El trayecto hacia el vagón-salón es, en esencia, un viaje por América. Hay hispanos, negros, jóvenes con rasgos indios, boy-scouts y el estereotipo del bohemio de turno con pinta de dormir en estaciones. No hay ejecutivos: la business class viaja en avión.

En seguida me alegro de haber venido en tren. El Lounge Wagon tiene unas cómodas mesas para escribir y unos amplios ventanales -incluso en el techo- para admirar el paisaje, que ya ha cambiado numerosas veces: desde los cultivos de trigo de Illinois -pasando por bosques, lagos, graneros, caballos, vacas, cerdos- hasta los campos interminables de Kansas. Mientras Marc admira los cultivos transgénicos, los bosques incendiados y los generadores eólicos, yo me extasío mirando cómo va cambiando la luz sobre los campos. Y me acuerdo de Dorothy de El Mago de Oz, que parece que va a salir en cualquier momento de unos de estos graneros abandonados de Kansas.
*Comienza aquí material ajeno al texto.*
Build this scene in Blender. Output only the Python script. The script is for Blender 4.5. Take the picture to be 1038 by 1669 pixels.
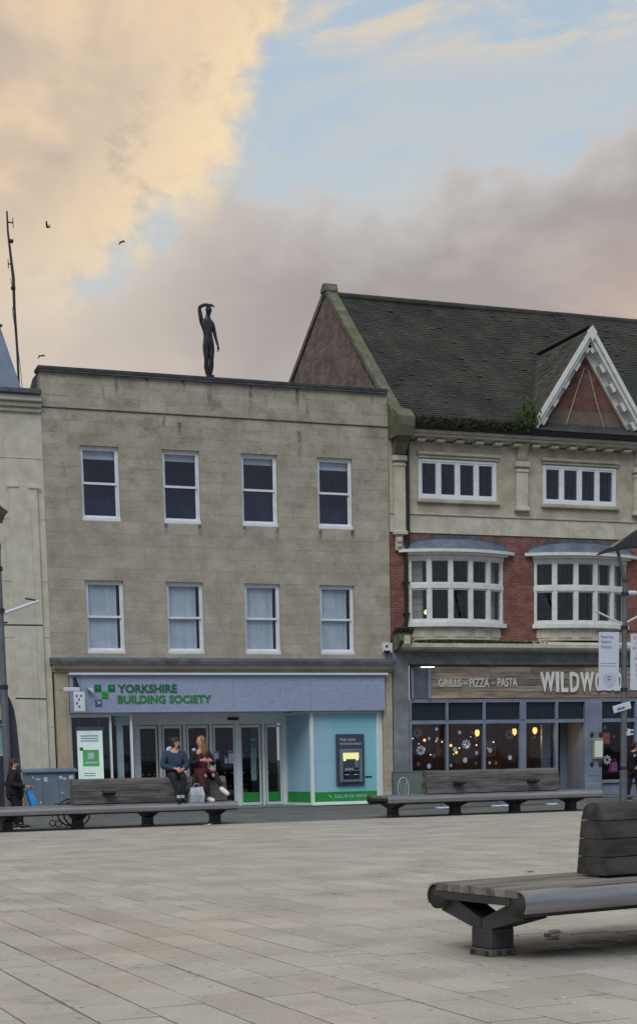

El tiempo también cambia, como en una película que hacemos avanzar con el mando a distancia. A nuestra espalda, el sol; frente a nosotros, un cielo que amenaza tormenta. Junto a la ventana, los prados verdes se mueven al compás del viento; parece un gigantesco mar verde que nos persigue. Como un tsunami.

***

El paisaje se vuelve más árido. Pasamos terrenos llanos y deshabitados. Interminables. Y, en Colorado, el tren se adentra entre montañas y bosques de robles y pinos.

Nos hemos sentado en una mesa detrás de una familia amish. Me quedo maravillada de lo pulcras que llevan sus ropas. Sin una arruga, sin una mancha. La madre y la hija llevan el cabello perfectamente recogido en los graciosos gorritos. El padre y el hijo, unas camisas impecables y los consabidos tirantes. Me miro a mí misma y a Marc. Sucios, despeinados, con cara de cansancio y camisetas arrugadas. “¿De verdad hemos hecho el mismo trayecto desde Chicago?”

Los amish rechazan la tecnología, así que los niños no muestran el menor interés por el adolescente que juega a un videojuego en la mesa de al lado. Se entretienen mirando el paisaje, señalando la ventanilla cada vez que pasamos por alguna granja, leyendo y jugando a las cartas. Así pasamos más de seis horas seguidas en este vagón con vistas panorámicas, viendo cómo cambian nuestros compañeros de viaje en las mesas circundantes. Sólo permanecemos los amish y nosotros. Ellos no nos hablan; ya tienen bastante con su mundo. Pero la mujer de vez en cuando me dedica una sonrisa, y con eso me conformo.